Nesse contexto, como explica Marcel Lima, head de Dados e Tendências Macroeconômicas do Ibef-ES, a falta de trabalhadores impacta diretamente as aposentadorias, e isso deve se agravar no futuro.
“É natural que, com a urbanização e o desenvolvimento social, os casais tenham cada vez menos filhos. Com menos trabalhadores, novas reformas previdenciárias serão necessárias”.
No seu entendimento, uma solução alternativa seria a conversão do sistema de regime de repartição para capitalização (onde o trabalhador acumula recursos para a própria aposentadoria no futuro).
“Muito semelhante ao que acontece nas previdências privadas”, comparou.
Já o empresário José Carlos Bergamin, vice-presidente da Federação do Comércio de Bens, Serviços e Turismo do Estado (Fecomércio-ES), afirmou que, nos moldes em que a Previdência é operada atualmente, ela está, certamente, com os dias contados.
“As pessoas se aposentam jovens e vivem muitos anos recebendo benefícios. As contribuições são baseadas na folha de pagamento, então, se substituímos um posto de trabalho por uma máquina, nada é recolhido para a Previdência. Para não colapsar, o sistema precisa ser completamente reformulado – e com urgência”, destacou o vice-presidente da Fecomércio-ES.
Análise: “A escassez pode ser um impulso positivo”

“A queda na taxa de fecundidade e o adiamento da maternidade revelam novos tempos e mudanças significativas de comportamento.
Com menos jovens entrando no mercado de trabalho, empresas de diferentes setores já enfrentam desafios crescentes para atrair, formar e reter talentos.

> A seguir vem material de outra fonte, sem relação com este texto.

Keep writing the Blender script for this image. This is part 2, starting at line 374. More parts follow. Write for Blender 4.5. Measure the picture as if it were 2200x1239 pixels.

O futuro exigirá mais inclusão produtiva, valorização da diversidade geracional e combate ao etarismo. Será essencial adaptar práticas de gestão, investir em tecnologia e repensar o papel dos trabalhadores com 50 anos ou mais.
Nesse novo cenário, a escassez de mão de obra pode, paradoxalmente, funcionar como um impulso positivo: um estímulo à construção de um mercado de trabalho mais inovador, humano e estratégico — capaz de aproveitar o melhor de todas as gerações”.